9th Circuit: Student loan guaranty agency is not a debt collector under FDCPA

Courts Appellate Ninth Circuit Student Lending Debt Collection Department of Education FDCPA

Courts

On December 18, the U.S. Court of Appeals for the Ninth Circuit held that a nonprofit guaranty agency that collected delinquent student loans was exempt from the FDCPA because its “collection activity was incidental to its fiduciary obligation to the Department of Education.” According to the opinion, the matter dates back decades, where a judgment on the borrower’s three defaulted student loans was eventually assigned to the defendant, which began collection efforts on behalf of the Department of Education (the Department had previously repaid the guarantor of the loans). The defendant sent the borrower a notice in 2009 that it would begin collecting the Department’s claim by having the Department of Treasury “offset ‘all payment streams authorized by law,’ including his Social Security benefits,” to which the borrower did not respond. The borrower eventually disputed the debt in 2012 once the offset took effect, and filed a lawsuit in 2015 claiming FDCPA and Fifth Amendment due process violations. The district court granted summary judgment in favor of the defendant, ruling that the defendant was not a debt collector subject to the FDCPA and was not subject to due process because it was not a state actor.

On appeal, the 9th Circuit agreed with the district court, concluding that while the defendant satisfied the general criteria for debt collectors because it regularly collected debts that were owed to someone else, the defendant qualified for an exception because its debt collection activities were “incidental to a bona fide fiduciary obligation.” Specifically, the appellate court held that “incidental to” a fiduciary obligation meant that debt collection could not be the “sole or primary” reason the judgment had been assigned to the defendant. The appellate court explained that the defendant had a broader role beyond the collection of debts, because it had also accepted recordkeeping and administrative duties.

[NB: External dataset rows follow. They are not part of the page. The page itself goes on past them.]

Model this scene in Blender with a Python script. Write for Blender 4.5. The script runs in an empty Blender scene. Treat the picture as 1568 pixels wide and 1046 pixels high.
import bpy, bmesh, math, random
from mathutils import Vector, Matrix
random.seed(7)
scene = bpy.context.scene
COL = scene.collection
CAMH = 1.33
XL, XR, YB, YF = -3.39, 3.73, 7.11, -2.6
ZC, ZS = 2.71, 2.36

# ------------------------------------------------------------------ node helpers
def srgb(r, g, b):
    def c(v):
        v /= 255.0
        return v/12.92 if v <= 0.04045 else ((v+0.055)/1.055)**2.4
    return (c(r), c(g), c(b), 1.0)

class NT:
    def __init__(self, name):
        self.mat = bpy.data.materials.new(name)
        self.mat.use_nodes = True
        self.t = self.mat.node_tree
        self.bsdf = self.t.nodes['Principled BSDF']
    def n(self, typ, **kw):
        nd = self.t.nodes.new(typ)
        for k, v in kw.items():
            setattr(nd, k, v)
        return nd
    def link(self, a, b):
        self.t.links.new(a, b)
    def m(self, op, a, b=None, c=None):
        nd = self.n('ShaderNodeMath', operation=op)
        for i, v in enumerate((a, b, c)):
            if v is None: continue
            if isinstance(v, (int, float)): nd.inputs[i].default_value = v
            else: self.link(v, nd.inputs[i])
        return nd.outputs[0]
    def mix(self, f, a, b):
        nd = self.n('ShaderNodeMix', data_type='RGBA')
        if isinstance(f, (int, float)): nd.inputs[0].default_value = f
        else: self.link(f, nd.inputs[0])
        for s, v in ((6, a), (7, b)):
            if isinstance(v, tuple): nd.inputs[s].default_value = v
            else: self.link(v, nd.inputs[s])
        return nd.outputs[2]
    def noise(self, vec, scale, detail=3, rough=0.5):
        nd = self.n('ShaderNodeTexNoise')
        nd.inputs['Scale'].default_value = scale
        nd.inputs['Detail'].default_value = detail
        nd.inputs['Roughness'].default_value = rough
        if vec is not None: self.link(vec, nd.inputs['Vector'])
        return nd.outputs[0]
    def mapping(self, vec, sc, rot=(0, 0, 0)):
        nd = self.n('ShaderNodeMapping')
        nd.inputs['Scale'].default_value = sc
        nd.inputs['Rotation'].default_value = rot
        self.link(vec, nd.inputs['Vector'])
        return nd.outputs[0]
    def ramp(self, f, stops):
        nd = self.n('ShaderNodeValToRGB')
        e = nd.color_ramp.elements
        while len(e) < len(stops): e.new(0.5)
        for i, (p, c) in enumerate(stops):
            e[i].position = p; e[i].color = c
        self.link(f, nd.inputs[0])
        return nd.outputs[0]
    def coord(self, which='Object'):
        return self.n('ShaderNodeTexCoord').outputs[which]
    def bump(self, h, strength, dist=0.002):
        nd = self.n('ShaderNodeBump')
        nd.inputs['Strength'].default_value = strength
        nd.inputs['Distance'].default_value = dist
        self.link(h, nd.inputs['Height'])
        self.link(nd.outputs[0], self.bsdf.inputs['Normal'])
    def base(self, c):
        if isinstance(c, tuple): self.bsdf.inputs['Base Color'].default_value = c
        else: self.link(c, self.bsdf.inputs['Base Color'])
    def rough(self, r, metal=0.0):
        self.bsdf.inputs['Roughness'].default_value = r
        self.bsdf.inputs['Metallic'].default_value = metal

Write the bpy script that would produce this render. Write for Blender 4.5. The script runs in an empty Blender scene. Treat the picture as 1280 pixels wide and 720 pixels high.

Finally, concerning the borrower’s argument that the defendant had “arbitrarily and maliciously” garnished his benefits in violation of his due process rights, the 9th Circuit concluded that there was no due process violation because the defendant (i) had provided the borrower with a notice of the debt and its intention to recover the claim from his Social Security benefits; (ii) the notice was sent to the correct address; and (iii) the defendant’s misstatement that the debt arose from one loan rather than the total of three loans was not a due process violation.